# AIM
All of the data below must be repeated exactly.

● ● ●

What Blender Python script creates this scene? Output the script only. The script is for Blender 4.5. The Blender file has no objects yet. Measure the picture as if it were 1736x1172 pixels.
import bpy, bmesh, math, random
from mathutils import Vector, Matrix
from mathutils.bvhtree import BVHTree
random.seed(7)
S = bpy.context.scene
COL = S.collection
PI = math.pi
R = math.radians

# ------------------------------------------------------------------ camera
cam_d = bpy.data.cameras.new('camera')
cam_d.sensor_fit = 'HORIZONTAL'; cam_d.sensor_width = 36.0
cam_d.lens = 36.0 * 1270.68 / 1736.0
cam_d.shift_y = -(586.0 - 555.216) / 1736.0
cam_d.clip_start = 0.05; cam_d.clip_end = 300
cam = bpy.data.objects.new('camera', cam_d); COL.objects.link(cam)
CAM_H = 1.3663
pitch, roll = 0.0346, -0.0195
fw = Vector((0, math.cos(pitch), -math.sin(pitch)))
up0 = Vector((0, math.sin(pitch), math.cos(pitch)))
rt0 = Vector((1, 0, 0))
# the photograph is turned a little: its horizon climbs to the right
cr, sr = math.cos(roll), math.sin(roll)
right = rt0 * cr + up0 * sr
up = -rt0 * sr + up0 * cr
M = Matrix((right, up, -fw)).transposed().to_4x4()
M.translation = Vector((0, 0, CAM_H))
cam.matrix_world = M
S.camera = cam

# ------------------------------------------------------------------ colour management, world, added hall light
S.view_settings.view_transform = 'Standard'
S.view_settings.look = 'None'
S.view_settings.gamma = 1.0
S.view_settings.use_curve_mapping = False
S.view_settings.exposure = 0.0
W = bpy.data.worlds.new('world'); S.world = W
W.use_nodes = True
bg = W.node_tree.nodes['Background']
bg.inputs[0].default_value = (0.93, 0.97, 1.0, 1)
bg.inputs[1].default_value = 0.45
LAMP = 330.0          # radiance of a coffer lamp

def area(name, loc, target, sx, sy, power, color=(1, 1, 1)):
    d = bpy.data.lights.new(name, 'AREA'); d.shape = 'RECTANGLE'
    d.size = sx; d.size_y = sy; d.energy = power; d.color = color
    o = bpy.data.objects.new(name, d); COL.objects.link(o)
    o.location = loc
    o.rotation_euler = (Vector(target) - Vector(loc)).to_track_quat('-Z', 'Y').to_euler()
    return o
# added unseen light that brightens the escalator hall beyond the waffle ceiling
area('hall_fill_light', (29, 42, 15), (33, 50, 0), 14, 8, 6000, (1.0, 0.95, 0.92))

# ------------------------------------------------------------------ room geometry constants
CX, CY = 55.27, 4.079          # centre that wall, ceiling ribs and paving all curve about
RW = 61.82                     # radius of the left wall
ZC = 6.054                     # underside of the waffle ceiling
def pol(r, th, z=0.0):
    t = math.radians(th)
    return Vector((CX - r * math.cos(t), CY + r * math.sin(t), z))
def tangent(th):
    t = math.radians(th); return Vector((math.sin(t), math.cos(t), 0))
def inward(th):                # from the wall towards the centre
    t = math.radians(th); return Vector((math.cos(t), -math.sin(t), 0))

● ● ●

# RESULT OF THIS EXERCISE
What Blender Python script creates this scene? Output the script only. The script is for Blender 4.5. The Blender file has no objects yet. Measure the picture as if it were 1736x1172 pixels.
import bpy, bmesh, math, random
from mathutils import Vector, Matrix
from mathutils.bvhtree import BVHTree
random.seed(7)
S = bpy.context.scene
COL = S.collection
PI = math.pi
R = math.radians

# ------------------------------------------------------------------ camera
cam_d = bpy.data.cameras.new('camera')
cam_d.sensor_fit = 'HORIZONTAL'; cam_d.sensor_width = 36.0
cam_d.lens = 36.0 * 1270.68 / 1736.0
cam_d.shift_y = -(586.0 - 555.216) / 1736.0
cam_d.clip_start = 0.05; cam_d.clip_end = 300
cam = bpy.data.objects.new('camera', cam_d); COL.objects.link(cam)
CAM_H = 1.3663
pitch, roll = 0.0346, -0.0195
fw = Vector((0, math.cos(pitch), -math.sin(pitch)))
up0 = Vector((0, math.sin(pitch), math.cos(pitch)))
rt0 = Vector((1, 0, 0))
# the photograph is turned a little: its horizon climbs to the right
cr, sr = math.cos(roll), math.sin(roll)
right = rt0 * cr + up0 * sr
up = -rt0 * sr + up0 * cr
M = Matrix((right, up, -fw)).transposed().to_4x4()
M.translation = Vector((0, 0, CAM_H))
cam.matrix_world = M
S.camera = cam

# ------------------------------------------------------------------ colour management, world, added hall light
S.view_settings.view_transform = 'Standard'
S.view_settings.look = 'None'
S.view_settings.gamma = 1.0
S.view_settings.use_curve_mapping = False
S.view_settings.exposure = 0.0
W = bpy.data.worlds.new('world'); S.world = W
W.use_nodes = True
bg = W.node_tree.nodes['Background']
bg.inputs[0].default_value = (0.93, 0.97, 1.0, 1)
bg.inputs[1].default_value = 0.45
LAMP = 330.0          # radiance of a coffer lamp

def area(name, loc, target, sx, sy, power, color=(1, 1, 1)):
    d = bpy.data.lights.new(name, 'AREA'); d.shape = 'RECTANGLE'
    d.size = sx; d.size_y = sy; d.energy = power; d.color = color
    o = bpy.data.objects.new(name, d); COL.objects.link(o)
    o.location = loc
    o.rotation_euler = (Vector(target) - Vector(loc)).to_track_quat('-Z', 'Y').to_euler()
    return o
# added unseen light that brightens the escalator hall beyond the waffle ceiling
area('hall_fill_light', (29, 42, 15), (33, 50, 0), 14, 8, 6000, (1.0, 0.95, 0.92))

# ------------------------------------------------------------------ room geometry constants
CX, CY = 55.27, 4.079          # centre that wall, ceiling ribs and paving all curve about
RW = 61.82                     # radius of the left wall
ZC = 6.054                     # underside of the waffle ceiling
def pol(r, th, z=0.0):
    t = math.radians(th)
    return Vector((CX - r * math.cos(t), CY + r * math.sin(t), z))
def tangent(th):
    t = math.radians(th); return Vector((math.sin(t), math.cos(t), 0))
def inward(th):                # from the wall towards the centre
    t = math.radians(th); return Vector((math.cos(t), -math.sin(t), 0))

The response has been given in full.